Electrical current-driven pinhole formation and insulator-metal transition in tunnel junctions

TL;DR

This study investigates how electrical currents induce resistance switching and barrier degradation in tunnel junctions with non-magnetic electrodes, revealing a transition from tunneling to metallic conduction and the formation of pinholes.

Contribution

It demonstrates current-driven ion displacement causing resistance switching and barrier degradation, including the transition from tunneling to metallic conduction in non-magnetic tunnel junctions.

Findings

Resistance switching is driven by current-induced ion displacement.

Barrier degradation leads to a transition from tunneling to metallic conduction.

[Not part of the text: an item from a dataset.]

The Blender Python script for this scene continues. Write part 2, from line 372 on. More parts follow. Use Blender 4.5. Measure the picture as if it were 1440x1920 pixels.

Large currents cause irreversible barrier thinning and pinhole formation.

Abstract

Current Induced Resistance Switching (CIS) was recently observed in thin tunnel junctions (TJs) with ferromagnetic (FM) electrodes and attributed to electromigration of metallic atoms in nanoconstrictions in the insulating barrier. The CIS effect is here studied in TJs with two thin (20 \AA) non-magnetic (NM) Ta electrodes inserted above and below the insulating barrier. We observe resistance (R) switching for positive applied electrical current (flowing from the bottom to the top lead), characterized by a continuous resistance decrease and associated with current-driven displacement of metallic ions from the bottom electrode into the barrier (thin barrier state). For negative currents, displaced ions return into their initial positions in the electrode and the electrical resistance gradually increases (thick barrier state). We measured the temperature (T) dependence of the electrical resistance of both thin- and thick-barrier states ($R_b$ and R$_B$ respectively). Experiments showed a weaker R(T) variation when the tunnel junction is in the $R_b$ state, associated with a smaller tunnel contribution. By applying large enough electrical currents we induced large irreversible R-decreases in the studied TJs, associated with barrier degradation. We then monitored the evolution of the R(T) dependence for different stages of barrier degradation. In particular, we observed a smooth transition from tunnel- to metallic-dominated transport. The initial degradation-stages are related to irreversible barrier thickness decreases (without the formation of pinholes). Only for later barrier degradation stages do we have the appearance of metallic paths between the two electrodes that, however, do not lead to metallic dominated transport for small enough pinhole radius.